Ursula Martinez’s Free Admission is a one-person performance that actively defies any attempt at ‘conventional’ categorisation. It tiptoes very deliberately along the fine line between absurdity and reality, reflecting of course, how frequently the two overlap. Her current run at the Soho essentially consisted of an hour of anecdotes, insights and reflections, each rapped off one after the other with almost every sentence beginning with the word ‘Sometimes…’. The lilting structure created a warped, almost transposed form of observational humour. The mingling of anecdote and insight is theoretically comedic, but in actuality is far more complex than this: a constant juxtaposition of tragedy with laughter-demanding witticism meant the show ends up consistently, and deliberately it seems, undermining its own notion of comedy.

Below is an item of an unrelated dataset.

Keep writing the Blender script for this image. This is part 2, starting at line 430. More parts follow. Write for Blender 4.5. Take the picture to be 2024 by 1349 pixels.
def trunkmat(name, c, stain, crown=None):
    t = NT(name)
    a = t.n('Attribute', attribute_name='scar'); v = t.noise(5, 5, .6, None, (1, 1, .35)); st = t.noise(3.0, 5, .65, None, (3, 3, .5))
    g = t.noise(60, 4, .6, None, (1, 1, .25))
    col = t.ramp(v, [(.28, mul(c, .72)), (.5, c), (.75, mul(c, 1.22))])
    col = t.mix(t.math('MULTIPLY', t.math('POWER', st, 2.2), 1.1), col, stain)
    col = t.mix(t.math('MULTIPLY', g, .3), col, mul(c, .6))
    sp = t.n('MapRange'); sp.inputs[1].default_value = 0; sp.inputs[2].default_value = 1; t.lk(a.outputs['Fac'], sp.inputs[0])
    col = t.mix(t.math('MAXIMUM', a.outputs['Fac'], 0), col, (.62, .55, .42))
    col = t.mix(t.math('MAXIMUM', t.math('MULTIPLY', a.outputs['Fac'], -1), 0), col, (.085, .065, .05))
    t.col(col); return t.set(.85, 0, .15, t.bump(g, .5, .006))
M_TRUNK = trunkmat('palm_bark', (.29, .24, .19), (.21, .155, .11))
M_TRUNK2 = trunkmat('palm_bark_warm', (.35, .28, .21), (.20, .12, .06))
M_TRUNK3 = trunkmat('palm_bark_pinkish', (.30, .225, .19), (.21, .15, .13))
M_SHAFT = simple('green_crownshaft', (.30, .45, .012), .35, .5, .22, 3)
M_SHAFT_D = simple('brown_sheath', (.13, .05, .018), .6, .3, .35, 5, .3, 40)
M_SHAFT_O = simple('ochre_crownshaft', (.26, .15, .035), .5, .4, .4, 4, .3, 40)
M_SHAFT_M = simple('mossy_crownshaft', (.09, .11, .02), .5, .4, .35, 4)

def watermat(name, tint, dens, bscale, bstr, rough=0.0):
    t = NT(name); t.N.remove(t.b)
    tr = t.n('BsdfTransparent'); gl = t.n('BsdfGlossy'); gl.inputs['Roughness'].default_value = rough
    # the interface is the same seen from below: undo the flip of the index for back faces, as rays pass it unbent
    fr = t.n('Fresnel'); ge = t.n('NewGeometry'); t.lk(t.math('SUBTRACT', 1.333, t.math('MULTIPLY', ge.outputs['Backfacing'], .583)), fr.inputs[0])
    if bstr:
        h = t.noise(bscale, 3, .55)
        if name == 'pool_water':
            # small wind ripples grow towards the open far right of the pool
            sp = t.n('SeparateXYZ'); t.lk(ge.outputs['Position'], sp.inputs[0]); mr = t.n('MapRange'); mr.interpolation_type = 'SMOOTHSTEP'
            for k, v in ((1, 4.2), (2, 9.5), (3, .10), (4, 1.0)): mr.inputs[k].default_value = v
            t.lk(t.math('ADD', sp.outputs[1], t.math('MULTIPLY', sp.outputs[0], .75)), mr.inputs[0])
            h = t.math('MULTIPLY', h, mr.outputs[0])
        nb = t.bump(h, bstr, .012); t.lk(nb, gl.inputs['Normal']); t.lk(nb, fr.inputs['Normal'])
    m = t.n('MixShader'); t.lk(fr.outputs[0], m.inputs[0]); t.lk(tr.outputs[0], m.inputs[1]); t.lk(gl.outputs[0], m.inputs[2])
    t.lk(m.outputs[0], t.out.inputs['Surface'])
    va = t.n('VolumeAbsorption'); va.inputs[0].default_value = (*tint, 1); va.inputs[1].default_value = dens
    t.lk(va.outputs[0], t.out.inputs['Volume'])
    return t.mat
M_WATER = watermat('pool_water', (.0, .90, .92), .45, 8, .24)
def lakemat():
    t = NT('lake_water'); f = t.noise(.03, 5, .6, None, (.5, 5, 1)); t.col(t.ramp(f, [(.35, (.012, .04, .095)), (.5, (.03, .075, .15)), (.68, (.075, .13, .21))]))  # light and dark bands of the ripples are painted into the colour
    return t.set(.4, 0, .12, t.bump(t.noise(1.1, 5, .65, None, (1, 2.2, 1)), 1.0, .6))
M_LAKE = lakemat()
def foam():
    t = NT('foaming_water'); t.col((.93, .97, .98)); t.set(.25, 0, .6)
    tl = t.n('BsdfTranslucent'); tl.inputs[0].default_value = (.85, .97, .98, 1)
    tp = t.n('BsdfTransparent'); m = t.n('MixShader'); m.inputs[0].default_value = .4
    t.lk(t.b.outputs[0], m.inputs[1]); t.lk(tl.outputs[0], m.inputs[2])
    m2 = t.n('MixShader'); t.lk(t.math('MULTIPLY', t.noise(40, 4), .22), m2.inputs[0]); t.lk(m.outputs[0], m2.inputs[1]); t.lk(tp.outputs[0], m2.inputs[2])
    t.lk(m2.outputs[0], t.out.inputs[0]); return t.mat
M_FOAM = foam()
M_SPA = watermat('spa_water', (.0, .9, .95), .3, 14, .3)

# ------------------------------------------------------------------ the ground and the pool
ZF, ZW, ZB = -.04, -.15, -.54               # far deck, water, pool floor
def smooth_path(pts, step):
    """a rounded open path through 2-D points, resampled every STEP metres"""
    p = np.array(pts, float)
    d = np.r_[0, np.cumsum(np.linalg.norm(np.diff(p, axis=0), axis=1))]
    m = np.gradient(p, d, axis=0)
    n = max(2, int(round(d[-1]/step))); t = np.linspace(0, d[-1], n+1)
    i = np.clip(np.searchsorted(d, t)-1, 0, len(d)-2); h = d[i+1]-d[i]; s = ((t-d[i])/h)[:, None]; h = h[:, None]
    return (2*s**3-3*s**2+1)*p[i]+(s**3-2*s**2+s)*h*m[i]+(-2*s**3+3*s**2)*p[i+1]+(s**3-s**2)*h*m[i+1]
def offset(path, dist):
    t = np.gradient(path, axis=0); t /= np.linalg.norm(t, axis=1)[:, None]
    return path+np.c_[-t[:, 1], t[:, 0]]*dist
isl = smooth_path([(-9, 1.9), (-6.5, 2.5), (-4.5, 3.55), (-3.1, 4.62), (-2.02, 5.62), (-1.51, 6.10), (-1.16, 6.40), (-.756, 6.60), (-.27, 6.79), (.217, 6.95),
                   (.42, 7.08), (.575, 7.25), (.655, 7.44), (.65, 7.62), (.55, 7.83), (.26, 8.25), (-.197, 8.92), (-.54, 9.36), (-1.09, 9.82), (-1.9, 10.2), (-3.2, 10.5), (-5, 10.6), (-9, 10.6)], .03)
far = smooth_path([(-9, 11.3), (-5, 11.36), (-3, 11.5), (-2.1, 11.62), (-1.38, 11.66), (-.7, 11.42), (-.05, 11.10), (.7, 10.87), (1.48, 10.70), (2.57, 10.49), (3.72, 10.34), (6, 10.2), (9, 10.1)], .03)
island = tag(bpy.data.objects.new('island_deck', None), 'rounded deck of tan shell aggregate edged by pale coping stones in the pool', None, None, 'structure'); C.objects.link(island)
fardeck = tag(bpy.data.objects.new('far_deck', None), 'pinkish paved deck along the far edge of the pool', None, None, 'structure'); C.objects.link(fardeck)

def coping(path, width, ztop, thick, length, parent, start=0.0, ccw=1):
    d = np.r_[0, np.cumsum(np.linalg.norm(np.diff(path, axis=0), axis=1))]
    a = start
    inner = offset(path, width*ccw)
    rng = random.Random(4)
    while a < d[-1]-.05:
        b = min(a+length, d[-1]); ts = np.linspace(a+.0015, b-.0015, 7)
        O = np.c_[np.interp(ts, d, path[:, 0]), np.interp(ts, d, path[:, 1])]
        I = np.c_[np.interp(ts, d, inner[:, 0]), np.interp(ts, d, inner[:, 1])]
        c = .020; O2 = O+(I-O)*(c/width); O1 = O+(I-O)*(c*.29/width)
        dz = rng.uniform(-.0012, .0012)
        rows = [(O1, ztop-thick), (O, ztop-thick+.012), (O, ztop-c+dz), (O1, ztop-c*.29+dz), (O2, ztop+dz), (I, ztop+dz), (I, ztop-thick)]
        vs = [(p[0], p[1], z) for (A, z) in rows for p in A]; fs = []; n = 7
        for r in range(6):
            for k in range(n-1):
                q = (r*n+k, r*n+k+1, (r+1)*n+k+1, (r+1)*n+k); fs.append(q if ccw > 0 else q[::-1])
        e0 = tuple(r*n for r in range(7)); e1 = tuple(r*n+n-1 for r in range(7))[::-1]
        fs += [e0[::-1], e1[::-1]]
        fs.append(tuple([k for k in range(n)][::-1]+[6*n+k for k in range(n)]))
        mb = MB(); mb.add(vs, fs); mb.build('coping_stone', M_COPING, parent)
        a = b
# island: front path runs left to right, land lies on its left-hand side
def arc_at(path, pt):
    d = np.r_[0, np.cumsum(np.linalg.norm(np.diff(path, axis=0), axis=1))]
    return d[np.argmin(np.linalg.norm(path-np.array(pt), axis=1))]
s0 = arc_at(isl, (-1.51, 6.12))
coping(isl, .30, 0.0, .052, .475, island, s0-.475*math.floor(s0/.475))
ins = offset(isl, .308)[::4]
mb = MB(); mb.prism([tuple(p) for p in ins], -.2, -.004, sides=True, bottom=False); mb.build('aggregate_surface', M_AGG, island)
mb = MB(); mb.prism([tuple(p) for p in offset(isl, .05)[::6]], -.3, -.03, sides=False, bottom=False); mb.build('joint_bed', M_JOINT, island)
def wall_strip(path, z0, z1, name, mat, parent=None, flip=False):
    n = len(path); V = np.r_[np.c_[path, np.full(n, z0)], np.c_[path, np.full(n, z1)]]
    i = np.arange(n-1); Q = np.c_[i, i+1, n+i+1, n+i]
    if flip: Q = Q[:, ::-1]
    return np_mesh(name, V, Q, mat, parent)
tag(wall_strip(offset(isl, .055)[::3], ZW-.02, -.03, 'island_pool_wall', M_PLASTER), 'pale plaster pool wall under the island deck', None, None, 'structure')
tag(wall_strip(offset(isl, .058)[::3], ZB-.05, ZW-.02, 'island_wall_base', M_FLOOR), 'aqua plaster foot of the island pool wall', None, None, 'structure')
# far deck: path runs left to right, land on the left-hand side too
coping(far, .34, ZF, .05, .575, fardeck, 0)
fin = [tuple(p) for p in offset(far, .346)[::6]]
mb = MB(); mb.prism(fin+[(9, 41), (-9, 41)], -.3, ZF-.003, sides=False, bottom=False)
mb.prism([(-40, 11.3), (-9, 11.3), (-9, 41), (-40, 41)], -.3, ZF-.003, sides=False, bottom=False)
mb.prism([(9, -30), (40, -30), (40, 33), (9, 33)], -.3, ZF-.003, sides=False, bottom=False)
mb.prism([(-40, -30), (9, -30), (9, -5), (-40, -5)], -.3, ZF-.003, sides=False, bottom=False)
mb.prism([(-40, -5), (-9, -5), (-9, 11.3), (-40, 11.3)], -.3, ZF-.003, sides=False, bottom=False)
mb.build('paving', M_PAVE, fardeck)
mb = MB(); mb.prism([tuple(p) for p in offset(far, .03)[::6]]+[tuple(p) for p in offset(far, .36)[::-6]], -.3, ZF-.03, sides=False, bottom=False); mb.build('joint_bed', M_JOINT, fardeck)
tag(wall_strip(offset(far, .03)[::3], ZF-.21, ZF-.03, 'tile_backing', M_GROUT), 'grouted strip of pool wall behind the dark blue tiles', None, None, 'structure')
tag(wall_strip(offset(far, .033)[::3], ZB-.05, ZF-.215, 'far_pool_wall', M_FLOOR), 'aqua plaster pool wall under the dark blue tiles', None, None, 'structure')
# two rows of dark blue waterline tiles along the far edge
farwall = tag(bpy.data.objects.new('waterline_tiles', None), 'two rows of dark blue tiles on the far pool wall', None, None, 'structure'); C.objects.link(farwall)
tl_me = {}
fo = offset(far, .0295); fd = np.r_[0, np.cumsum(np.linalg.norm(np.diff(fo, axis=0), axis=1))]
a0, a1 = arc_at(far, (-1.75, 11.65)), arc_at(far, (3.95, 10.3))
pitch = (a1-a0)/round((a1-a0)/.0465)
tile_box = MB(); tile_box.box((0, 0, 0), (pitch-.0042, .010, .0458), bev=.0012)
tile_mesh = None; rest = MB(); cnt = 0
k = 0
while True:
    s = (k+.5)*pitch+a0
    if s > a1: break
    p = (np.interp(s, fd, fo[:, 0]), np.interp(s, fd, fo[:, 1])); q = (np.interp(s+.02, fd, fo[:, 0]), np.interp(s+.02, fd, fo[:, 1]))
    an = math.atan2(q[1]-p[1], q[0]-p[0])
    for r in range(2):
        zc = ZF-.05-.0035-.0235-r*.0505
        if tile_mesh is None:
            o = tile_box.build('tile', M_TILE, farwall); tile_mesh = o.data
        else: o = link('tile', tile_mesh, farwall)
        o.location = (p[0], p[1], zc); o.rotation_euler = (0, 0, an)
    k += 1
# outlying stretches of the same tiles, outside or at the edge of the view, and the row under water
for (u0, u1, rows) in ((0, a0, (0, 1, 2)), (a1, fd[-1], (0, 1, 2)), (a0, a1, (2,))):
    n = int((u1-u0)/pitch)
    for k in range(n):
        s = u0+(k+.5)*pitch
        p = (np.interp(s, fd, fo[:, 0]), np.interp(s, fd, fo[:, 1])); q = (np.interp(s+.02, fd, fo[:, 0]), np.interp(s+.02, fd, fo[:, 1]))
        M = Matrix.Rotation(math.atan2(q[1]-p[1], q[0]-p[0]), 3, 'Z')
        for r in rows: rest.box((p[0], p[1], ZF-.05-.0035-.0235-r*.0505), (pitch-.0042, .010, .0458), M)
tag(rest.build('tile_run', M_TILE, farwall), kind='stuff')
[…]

It is an accomplished albeit unsubtle tactic. The oscillation between humour and deadpan reflection means that audiences are confronted with truths about racism, sexual assault or sexism, as well as countless other pressing topics that are indeed necessary issues for debate and performance. Given the cursory and expansive way in which Martinez presented herself however, she never really seemed to confront the wider permutations and intricacies of the issues she discussed, but instead ensconced them in fresh doses of comedy. The show inhabits a space that is a reaction against the fallacies of reality, rather than one that confronts it. The didacticism that Martinez supposedly aspired towards felt largely undercut by an underwhelming structure: simply naming and listing various injustices did not feel like going a long way to showing the true seriousness of their existence.
While this was certainly problematic, Martinez did succeed in a number of respects. Free Admission managed to show the manifestations of the true absurdity of reality – be they funny or not. In a show laden with truisms, it is only right and correct that some of these reflect deeper and less heartwarming truths. For the most part, of course, this is a scintillating performance, but one that actively tries to come with a hard edge. Not all of it, it must be said, was loaded with commentary and incisive attack, with some fantastic one-liners: ‘Sometimes, I was convinced my ex-girlfriend deliberately faked not having orgasms’.
By far the most intriguing and inspired aspect of Martinez’s show is her choice to deliver almost all of it whilst constructing a solid brick wall onstage. Emerging with a tray of cement and a hidden pile of bricks, understatedly and methodically she slowly but surely piles the bricks on top of each other, and, with each brick laid, we as an audience are able to see less and less. It is a fantastically ambiguous symbol, and can be read in a volume of different ways: an appropriation of a masculine stereotype, an active defiance of the audience by interfering with their ability to see, a sad reflection of ideological divides? Or maybe even a literal fourth wall constructed on stage? Every interpretation is potentially valid, and there was certainly a rhythmic soothing to the process of watching the wall being built.
Yet for all that, as a naked Martinez strolled defiantly out onto a wet Soho street to the sound of the Rocky theme, the performance somehow felt as though it never quite hit the nail on the head. For the most part it was pensive, or contemplative, and despite its ending, it felt as though Martinez never managed to issue a rallying cry she was aspiring towards. Instead, she held up a bluntly accurate mirror to the audience, and it was an hour of revelation at its most cutting.